Vatican, nid d’espions
Quel Etat peut se prévaloir d’autant de « capteurs » que la sainte Eglise catholique, apostolique et romaine? Certes, tous les prêtres ne sont pas des agents secrets, mais ils rapportent une masse d’informations au Bureau central des affaires étrangères pontificales, sans compter les 183 nonciatures (ambassades) du Vatican et les ordres religieux ou organisations laïques qui peuvent porter la parole officieuse du pape. Dans Les Espions du Vatican (1), Yvonnick Deno Denoël, spécialiste des questions de renseignement, ayant eu accès à des archives inédites, retrace avec une rare vivacité l’histoire secrète des six derniers pontificats, de Pie XII à François.

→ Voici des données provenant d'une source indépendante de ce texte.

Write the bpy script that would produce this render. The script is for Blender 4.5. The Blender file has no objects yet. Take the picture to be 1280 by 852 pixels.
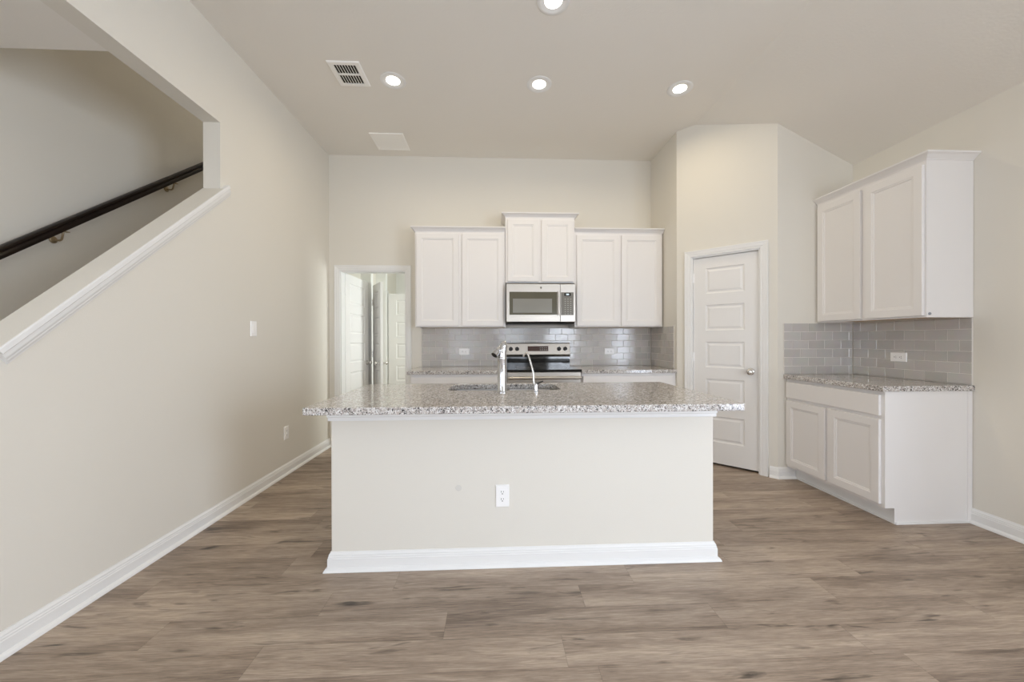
import bpy, bmesh, math, random
from mathutils import Vector, Matrix
random.seed(7)
C = bpy.context.scene.collection
S = bpy.context.scene

# ------------------------------------------------------------------ camera
cam = bpy.data.cameras.new('camera'); co = bpy.data.objects.new('camera', cam); C.objects.link(co)
EYE = 1.2242
_a, _b, _c = math.radians(2.5531), math.radians(-0.1766), math.radians(0.1474)
Rb = Vector((math.cos(_a), -math.sin(_a), 0)); Fb = Vector((math.sin(_a), math.cos(_a), 0)); Zv = Vector((0, 0, 1))
F = Fb*math.cos(_b)+Zv*math.sin(_b); U0 = -Fb*math.sin(_b)+Zv*math.cos(_b)
R = Rb*math.cos(_c)-U0*math.sin(_c); U = Rb*math.sin(_c)+U0*math.cos(_c)
M = Matrix((R, U, -F)).transposed().to_4x4(); M.translation = (0, 0, EYE)
co.matrix_world = M
cam.sensor_fit = 'HORIZONTAL'; cam.sensor_width = 36; cam.lens = 470.3558/1280*36; cam.clip_start = 0.02
S.camera = co

# ------------------------------------------------------------------ world, exposure
S.view_settings.view_transform = 'Standard'; S.view_settings.look = 'None'
S.view_settings.gamma = 1; S.view_settings.use_curve_mapping = False
S.view_settings.exposure = -0.04
w = bpy.data.worlds.new('sky'); S.world = w; w.use_nodes = True
w.node_tree.nodes['Background'].inputs[0].default_value = (0.75, 0.87, 1.0, 1)
w.node_tree.nodes['Background'].inputs[1].default_value = 1.0
try:
    S.cycles.use_denoising = True
    S.cycles.max_bounces = 12; S.cycles.diffuse_bounces = 10; S.cycles.glossy_bounces = 4
    S.cycles.sample_clamp_indirect = 6.0
    S.cycles.caustics_reflective = False; S.cycles.caustics_refractive = False
except Exception:
    pass

def area(name, loc, direction, sx, sy, power, col, spread=180):
    l = bpy.data.lights.new(name, 'AREA'); l.shape = 'RECTANGLE'; l.size = sx; l.size_y = sy
    l.energy = power; l.color = col; l.spread = math.radians(spread)
    o = bpy.data.objects.new(name, l); C.objects.link(o); o.location = loc
    o.rotation_euler = Vector(direction).to_track_quat('-Z', 'Y').to_euler()
    return o
DAY = (0.885, 0.957, 1.065)
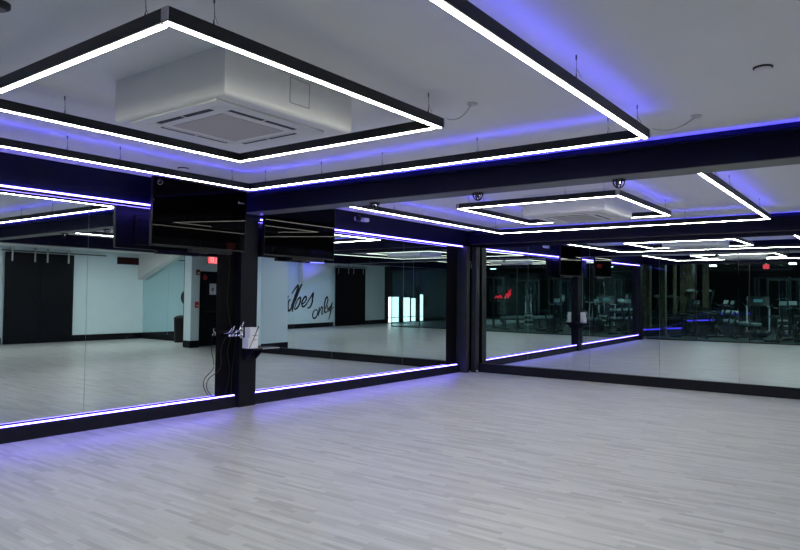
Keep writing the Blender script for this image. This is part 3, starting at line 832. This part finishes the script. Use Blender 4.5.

La neutralité face au pouvoir nazi, le sauvetage de 6 000 réfugiés juifs après l’occupation de l’Italie par les Allemands, l’exfiltration de dignitaires nazis en Amérique latine, les compromissions avec la mafia et la CIA, le parachutage de prêtres- espions à l’Est, les scandales politico- financiers innombrables (Michele Sindona, Paul Marcinkus), le jeu trouble du Saint-Siège lors du génocide des Tutsis, une diplomatie qui compte en décennies, voire en siècles, orientée globalement vers la paix (rapprochement Etats-Unis-Cuba). A chaque page, des opérations hardies. Aujourd’hui, l’un des plus grands défis du micro- Etat est la cyberguerre et l’espionnage numérique.
(1) Les Espions du Vatican. De la Seconde Guerre mondiale à nos jours, par Yvonnick Denoël, éd. Nouveau Monde, 2021, 648 p.